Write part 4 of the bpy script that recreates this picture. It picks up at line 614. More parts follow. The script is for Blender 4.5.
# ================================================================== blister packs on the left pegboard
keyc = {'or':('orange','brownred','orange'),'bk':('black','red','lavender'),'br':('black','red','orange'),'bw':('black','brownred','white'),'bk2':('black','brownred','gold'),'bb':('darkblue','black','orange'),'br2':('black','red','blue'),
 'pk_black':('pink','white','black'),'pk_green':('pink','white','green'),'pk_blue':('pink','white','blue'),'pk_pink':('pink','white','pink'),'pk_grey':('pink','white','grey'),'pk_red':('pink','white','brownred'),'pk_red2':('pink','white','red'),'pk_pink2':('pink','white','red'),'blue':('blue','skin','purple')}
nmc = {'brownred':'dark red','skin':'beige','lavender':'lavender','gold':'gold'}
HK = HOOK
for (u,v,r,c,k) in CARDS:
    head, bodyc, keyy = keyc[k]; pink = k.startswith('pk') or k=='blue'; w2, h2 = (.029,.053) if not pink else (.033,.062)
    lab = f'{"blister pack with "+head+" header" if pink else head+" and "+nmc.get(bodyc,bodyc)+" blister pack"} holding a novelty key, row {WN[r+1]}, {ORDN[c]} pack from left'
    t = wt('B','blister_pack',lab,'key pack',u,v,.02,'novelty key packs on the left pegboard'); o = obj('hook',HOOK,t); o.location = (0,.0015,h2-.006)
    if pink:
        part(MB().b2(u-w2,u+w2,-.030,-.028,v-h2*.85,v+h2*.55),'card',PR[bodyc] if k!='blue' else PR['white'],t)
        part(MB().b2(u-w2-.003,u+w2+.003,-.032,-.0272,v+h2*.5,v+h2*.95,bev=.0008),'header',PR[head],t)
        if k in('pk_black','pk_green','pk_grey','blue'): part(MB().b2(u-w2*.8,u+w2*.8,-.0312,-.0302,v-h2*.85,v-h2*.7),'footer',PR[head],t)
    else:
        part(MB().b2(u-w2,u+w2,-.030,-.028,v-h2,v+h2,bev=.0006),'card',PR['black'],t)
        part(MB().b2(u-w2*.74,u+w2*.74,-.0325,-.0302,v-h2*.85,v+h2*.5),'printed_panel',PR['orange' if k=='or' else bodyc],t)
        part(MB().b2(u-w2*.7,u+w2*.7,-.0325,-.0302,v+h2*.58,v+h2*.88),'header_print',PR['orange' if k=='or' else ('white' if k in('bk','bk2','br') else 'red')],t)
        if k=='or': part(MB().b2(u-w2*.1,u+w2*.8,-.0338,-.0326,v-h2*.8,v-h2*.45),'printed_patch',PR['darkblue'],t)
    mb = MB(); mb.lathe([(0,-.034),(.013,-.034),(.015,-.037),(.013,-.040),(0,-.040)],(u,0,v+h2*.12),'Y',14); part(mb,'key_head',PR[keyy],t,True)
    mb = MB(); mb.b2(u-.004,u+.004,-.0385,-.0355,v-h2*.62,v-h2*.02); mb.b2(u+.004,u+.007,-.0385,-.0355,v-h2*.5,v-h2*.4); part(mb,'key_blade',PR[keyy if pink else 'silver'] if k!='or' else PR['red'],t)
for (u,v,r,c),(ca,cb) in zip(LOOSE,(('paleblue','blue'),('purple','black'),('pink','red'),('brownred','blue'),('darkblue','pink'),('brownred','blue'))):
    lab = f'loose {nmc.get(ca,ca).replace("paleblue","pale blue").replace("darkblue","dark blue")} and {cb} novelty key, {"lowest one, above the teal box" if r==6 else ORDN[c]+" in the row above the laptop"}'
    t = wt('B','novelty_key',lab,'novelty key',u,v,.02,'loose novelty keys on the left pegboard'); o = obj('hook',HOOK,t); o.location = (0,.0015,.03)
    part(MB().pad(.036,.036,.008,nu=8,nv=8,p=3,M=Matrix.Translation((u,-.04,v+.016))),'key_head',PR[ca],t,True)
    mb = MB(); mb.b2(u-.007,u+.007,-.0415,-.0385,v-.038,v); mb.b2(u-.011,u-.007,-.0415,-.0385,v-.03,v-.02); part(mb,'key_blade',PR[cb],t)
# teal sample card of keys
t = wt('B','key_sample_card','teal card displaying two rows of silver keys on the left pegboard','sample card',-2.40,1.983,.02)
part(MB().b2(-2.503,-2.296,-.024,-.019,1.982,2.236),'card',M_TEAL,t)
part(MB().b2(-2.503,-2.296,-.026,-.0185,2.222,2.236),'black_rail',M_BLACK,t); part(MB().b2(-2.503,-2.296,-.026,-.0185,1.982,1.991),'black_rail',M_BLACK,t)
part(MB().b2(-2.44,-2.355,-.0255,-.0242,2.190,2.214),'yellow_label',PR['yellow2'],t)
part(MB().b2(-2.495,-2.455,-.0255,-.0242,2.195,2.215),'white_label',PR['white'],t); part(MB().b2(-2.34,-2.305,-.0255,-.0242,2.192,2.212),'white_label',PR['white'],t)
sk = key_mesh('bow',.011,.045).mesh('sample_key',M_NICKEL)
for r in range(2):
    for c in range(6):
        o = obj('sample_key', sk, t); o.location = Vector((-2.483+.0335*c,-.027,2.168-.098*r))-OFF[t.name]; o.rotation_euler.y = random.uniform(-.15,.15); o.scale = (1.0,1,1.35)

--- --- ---

• _What the exercise asks_
Each line above must be reproduced exactly as it stands.

• _The answer_
Write part 4 of the bpy script that recreates this picture. It picks up at line 614. More parts follow. The script is for Blender 4.5.
# ================================================================== blister packs on the left pegboard
keyc = {'or':('orange','brownred','orange'),'bk':('black','red','lavender'),'br':('black','red','orange'),'bw':('black','brownred','white'),'bk2':('black','brownred','gold'),'bb':('darkblue','black','orange'),'br2':('black','red','blue'),
 'pk_black':('pink','white','black'),'pk_green':('pink','white','green'),'pk_blue':('pink','white','blue'),'pk_pink':('pink','white','pink'),'pk_grey':('pink','white','grey'),'pk_red':('pink','white','brownred'),'pk_red2':('pink','white','red'),'pk_pink2':('pink','white','red'),'blue':('blue','skin','purple')}
nmc = {'brownred':'dark red','skin':'beige','lavender':'lavender','gold':'gold'}
HK = HOOK
for (u,v,r,c,k) in CARDS:
    head, bodyc, keyy = keyc[k]; pink = k.startswith('pk') or k=='blue'; w2, h2 = (.029,.053) if not pink else (.033,.062)
    lab = f'{"blister pack with "+head+" header" if pink else head+" and "+nmc.get(bodyc,bodyc)+" blister pack"} holding a novelty key, row {WN[r+1]}, {ORDN[c]} pack from left'
    t = wt('B','blister_pack',lab,'key pack',u,v,.02,'novelty key packs on the left pegboard'); o = obj('hook',HOOK,t); o.location = (0,.0015,h2-.006)
    if pink:
        part(MB().b2(u-w2,u+w2,-.030,-.028,v-h2*.85,v+h2*.55),'card',PR[bodyc] if k!='blue' else PR['white'],t)
        part(MB().b2(u-w2-.003,u+w2+.003,-.032,-.0272,v+h2*.5,v+h2*.95,bev=.0008),'header',PR[head],t)
        if k in('pk_black','pk_green','pk_grey','blue'): part(MB().b2(u-w2*.8,u+w2*.8,-.0312,-.0302,v-h2*.85,v-h2*.7),'footer',PR[head],t)
    else:
        part(MB().b2(u-w2,u+w2,-.030,-.028,v-h2,v+h2,bev=.0006),'card',PR['black'],t)
        part(MB().b2(u-w2*.74,u+w2*.74,-.0325,-.0302,v-h2*.85,v+h2*.5),'printed_panel',PR['orange' if k=='or' else bodyc],t)
        part(MB().b2(u-w2*.7,u+w2*.7,-.0325,-.0302,v+h2*.58,v+h2*.88),'header_print',PR['orange' if k=='or' else ('white' if k in('bk','bk2','br') else 'red')],t)
        if k=='or': part(MB().b2(u-w2*.1,u+w2*.8,-.0338,-.0326,v-h2*.8,v-h2*.45),'printed_patch',PR['darkblue'],t)
    mb = MB(); mb.lathe([(0,-.034),(.013,-.034),(.015,-.037),(.013,-.040),(0,-.040)],(u,0,v+h2*.12),'Y',14); part(mb,'key_head',PR[keyy],t,True)
    mb = MB(); mb.b2(u-.004,u+.004,-.0385,-.0355,v-h2*.62,v-h2*.02); mb.b2(u+.004,u+.007,-.0385,-.0355,v-h2*.5,v-h2*.4); part(mb,'key_blade',PR[keyy if pink else 'silver'] if k!='or' else PR['red'],t)
for (u,v,r,c),(ca,cb) in zip(LOOSE,(('paleblue','blue'),('purple','black'),('pink','red'),('brownred','blue'),('darkblue','pink'),('brownred','blue'))):
    lab = f'loose {nmc.get(ca,ca).replace("paleblue","pale blue").replace("darkblue","dark blue")} and {cb} novelty key, {"lowest one, above the teal box" if r==6 else ORDN[c]+" in the row above the laptop"}'
    t = wt('B','novelty_key',lab,'novelty key',u,v,.02,'loose novelty keys on the left pegboard'); o = obj('hook',HOOK,t); o.location = (0,.0015,.03)
    part(MB().pad(.036,.036,.008,nu=8,nv=8,p=3,M=Matrix.Translation((u,-.04,v+.016))),'key_head',PR[ca],t,True)
    mb = MB(); mb.b2(u-.007,u+.007,-.0415,-.0385,v-.038,v); mb.b2(u-.011,u-.007,-.0415,-.0385,v-.03,v-.02); part(mb,'key_blade',PR[cb],t)
# teal sample card of keys
t = wt('B','key_sample_card','teal card displaying two rows of silver keys on the left pegboard','sample card',-2.40,1.983,.02)
part(MB().b2(-2.503,-2.296,-.024,-.019,1.982,2.236),'card',M_TEAL,t)
part(MB().b2(-2.503,-2.296,-.026,-.0185,2.222,2.236),'black_rail',M_BLACK,t); part(MB().b2(-2.503,-2.296,-.026,-.0185,1.982,1.991),'black_rail',M_BLACK,t)
part(MB().b2(-2.44,-2.355,-.0255,-.0242,2.190,2.214),'yellow_label',PR['yellow2'],t)
part(MB().b2(-2.495,-2.455,-.0255,-.0242,2.195,2.215),'white_label',PR['white'],t); part(MB().b2(-2.34,-2.305,-.0255,-.0242,2.192,2.212),'white_label',PR['white'],t)
sk = key_mesh('bow',.011,.045).mesh('sample_key',M_NICKEL)
for r in range(2):
    for c in range(6):
        o = obj('sample_key', sk, t); o.location = Vector((-2.483+.0335*c,-.027,2.168-.098*r))-OFF[t.name]; o.rotation_euler.y = random.uniform(-.15,.15); o.scale = (1.0,1,1.35)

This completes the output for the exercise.